The blog post at https://anvil.works/blog/open-source says that Anvil has open sourced two things: the Anvil Runtime and the Anvil App Server – however, the links for each point to the same GitHub repo.
Are these, in fact, two separate things – and if so what distinguishes them?
They are two (related) things!
The Anvil Runtime is the code that serves an Anvil app - the UI system, the code to serve an app over HTTP, the code for routing calls to server functions, the built-in functionality for Data Tables, the Users Service, Email, and so on. However, the Runtime isn’t something you can use on its own - it is a library that needs to be hooked up to (for example) provide source code for apps, or to receive HTTP requests.
The App Server is a standalone server for serving Anvil apps. It uses the Anvil Runtime library, and fills in the details - for example, it provides the app’s source code by loading it from files on the disk, and runs a standalone web server to receive HTTP requests - all configured by a config file, and supporting things like Let’s Encrypt.
The hosted Anvil service at anvil.works, and Anvil Enterprise, also use the Anvil runtime. They provide app source code out of a series of Git repositories, which can be push/pulled over SSH or edited via the Anvil Editor. They serve HTTP requests over a distributed multitenant HTTP front end that allows many apps to be served from the same installation (or to manage dedicated resources for particular apps/deployments). Configuration is handled via a database.
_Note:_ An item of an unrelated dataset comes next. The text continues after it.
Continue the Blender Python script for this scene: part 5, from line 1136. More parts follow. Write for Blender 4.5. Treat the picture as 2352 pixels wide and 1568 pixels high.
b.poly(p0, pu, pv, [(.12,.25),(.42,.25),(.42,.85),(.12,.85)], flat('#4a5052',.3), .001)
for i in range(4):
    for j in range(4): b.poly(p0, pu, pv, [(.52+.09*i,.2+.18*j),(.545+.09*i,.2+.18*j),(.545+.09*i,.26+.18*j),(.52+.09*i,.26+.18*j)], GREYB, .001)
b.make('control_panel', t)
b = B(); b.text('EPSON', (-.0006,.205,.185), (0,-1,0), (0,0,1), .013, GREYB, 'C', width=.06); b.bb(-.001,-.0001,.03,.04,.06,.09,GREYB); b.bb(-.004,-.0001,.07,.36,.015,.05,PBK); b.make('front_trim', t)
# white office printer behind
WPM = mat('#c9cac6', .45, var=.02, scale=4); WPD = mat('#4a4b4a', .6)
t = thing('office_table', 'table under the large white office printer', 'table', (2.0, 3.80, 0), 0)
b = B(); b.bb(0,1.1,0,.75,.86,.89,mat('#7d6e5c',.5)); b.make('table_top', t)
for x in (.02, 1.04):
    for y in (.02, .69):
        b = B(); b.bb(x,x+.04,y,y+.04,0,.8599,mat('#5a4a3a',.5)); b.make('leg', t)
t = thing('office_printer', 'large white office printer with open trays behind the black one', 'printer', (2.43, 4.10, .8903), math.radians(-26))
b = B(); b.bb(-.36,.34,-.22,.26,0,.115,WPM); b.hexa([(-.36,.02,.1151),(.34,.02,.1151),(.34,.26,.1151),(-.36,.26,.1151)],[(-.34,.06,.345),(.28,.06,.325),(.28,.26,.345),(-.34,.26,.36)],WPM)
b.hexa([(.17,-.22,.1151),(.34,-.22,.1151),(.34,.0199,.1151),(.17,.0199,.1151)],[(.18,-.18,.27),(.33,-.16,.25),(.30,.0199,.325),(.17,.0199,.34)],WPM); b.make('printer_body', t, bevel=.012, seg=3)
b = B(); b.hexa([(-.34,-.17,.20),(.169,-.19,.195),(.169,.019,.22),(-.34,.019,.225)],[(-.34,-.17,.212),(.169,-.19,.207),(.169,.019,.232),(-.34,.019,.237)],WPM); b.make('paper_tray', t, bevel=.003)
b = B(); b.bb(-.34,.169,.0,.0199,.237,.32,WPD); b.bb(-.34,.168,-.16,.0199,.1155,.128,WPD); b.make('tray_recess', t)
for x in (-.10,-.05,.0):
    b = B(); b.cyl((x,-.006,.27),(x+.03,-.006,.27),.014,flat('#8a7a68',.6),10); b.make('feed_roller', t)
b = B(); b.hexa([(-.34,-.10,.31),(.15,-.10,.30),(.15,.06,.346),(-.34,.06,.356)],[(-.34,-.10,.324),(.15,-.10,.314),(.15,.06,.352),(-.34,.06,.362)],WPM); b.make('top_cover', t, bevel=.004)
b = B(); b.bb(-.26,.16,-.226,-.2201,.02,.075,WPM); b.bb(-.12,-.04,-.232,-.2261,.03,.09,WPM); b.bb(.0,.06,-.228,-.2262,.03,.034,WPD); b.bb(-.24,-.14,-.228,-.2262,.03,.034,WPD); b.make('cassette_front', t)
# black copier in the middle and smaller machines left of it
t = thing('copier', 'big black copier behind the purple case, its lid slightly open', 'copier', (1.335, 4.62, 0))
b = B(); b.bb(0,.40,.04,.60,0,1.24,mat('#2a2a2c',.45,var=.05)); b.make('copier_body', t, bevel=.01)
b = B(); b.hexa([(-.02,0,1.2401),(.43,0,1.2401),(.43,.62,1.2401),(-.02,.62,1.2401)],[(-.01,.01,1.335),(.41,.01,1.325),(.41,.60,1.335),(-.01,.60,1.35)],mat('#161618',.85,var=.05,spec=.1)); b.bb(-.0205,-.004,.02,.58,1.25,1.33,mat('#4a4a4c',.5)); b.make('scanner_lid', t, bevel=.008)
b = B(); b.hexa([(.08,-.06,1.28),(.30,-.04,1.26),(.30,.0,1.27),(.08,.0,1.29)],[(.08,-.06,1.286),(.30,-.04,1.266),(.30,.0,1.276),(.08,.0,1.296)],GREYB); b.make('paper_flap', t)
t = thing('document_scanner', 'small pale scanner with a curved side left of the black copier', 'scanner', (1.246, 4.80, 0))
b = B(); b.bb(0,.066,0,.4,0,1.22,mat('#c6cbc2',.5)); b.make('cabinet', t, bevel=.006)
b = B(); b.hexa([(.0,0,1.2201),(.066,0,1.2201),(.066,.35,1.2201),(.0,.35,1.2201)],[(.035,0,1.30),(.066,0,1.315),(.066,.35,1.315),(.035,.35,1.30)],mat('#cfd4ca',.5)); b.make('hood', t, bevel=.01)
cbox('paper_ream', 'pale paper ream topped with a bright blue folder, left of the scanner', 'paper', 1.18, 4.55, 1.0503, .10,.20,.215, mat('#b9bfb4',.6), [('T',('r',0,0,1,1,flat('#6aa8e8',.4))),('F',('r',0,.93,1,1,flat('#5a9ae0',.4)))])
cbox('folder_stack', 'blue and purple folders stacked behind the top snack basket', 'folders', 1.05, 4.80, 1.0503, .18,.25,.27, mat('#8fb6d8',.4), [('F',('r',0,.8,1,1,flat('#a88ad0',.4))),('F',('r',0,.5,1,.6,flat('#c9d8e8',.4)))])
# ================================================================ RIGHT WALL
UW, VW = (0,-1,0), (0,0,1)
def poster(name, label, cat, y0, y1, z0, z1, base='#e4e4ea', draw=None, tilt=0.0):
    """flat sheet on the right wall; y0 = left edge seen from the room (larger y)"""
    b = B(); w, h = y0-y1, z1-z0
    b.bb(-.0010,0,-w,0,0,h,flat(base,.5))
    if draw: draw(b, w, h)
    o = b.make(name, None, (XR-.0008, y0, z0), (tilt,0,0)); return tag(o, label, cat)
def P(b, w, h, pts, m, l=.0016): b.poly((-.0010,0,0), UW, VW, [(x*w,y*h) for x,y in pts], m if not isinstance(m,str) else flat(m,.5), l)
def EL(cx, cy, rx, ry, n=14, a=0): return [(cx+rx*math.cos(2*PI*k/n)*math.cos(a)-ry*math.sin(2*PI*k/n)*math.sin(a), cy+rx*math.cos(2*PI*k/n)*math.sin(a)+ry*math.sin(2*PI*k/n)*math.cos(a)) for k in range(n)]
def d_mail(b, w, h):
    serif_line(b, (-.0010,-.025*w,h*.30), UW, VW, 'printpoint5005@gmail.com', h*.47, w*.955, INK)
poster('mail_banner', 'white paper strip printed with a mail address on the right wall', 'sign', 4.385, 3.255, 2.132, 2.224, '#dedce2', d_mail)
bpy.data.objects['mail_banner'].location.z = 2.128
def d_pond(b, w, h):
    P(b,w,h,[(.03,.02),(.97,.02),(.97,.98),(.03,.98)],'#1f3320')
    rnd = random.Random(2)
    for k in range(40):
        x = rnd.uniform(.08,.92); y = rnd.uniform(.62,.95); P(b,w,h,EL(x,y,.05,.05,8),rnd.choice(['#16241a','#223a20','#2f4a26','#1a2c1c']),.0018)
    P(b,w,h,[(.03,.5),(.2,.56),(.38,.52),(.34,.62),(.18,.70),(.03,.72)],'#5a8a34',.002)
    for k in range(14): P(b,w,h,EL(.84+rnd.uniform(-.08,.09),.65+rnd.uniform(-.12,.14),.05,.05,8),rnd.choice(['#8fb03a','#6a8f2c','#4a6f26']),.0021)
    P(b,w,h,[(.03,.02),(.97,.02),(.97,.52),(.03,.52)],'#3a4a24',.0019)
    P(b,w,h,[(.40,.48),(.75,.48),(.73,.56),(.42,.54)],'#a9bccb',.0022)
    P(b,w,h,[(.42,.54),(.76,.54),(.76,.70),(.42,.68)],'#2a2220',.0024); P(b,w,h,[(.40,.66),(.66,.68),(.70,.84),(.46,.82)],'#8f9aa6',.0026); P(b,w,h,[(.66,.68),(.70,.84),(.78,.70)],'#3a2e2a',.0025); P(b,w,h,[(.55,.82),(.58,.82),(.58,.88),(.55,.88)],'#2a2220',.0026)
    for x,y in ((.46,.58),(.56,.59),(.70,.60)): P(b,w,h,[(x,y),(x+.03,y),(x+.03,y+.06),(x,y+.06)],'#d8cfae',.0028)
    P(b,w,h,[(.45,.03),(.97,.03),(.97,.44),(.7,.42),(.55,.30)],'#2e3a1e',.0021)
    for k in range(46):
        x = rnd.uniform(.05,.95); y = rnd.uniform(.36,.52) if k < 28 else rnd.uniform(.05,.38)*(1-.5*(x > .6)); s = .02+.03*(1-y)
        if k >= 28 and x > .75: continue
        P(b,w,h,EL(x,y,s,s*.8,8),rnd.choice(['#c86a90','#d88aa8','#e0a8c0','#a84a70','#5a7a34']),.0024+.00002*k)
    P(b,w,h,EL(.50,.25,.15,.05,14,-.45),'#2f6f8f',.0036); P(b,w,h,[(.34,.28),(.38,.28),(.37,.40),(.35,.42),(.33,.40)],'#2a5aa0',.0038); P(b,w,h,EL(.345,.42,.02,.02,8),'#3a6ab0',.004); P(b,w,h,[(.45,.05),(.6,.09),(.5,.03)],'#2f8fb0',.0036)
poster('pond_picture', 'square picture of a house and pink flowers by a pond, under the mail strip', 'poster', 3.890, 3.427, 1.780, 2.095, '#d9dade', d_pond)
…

The anvil.works service and Anvil Enterprise are not open source, but because all the apps they produce are run on top of the same code (the Anvil Runtime), they will all work on the App Server.
The GitHub repository contains both the Anvil Runtime and the App Server, and the scripts inside it build both together.
Does this make sense?
7 Likes
It does!
Thank you very much, @meredydd, for this explanation.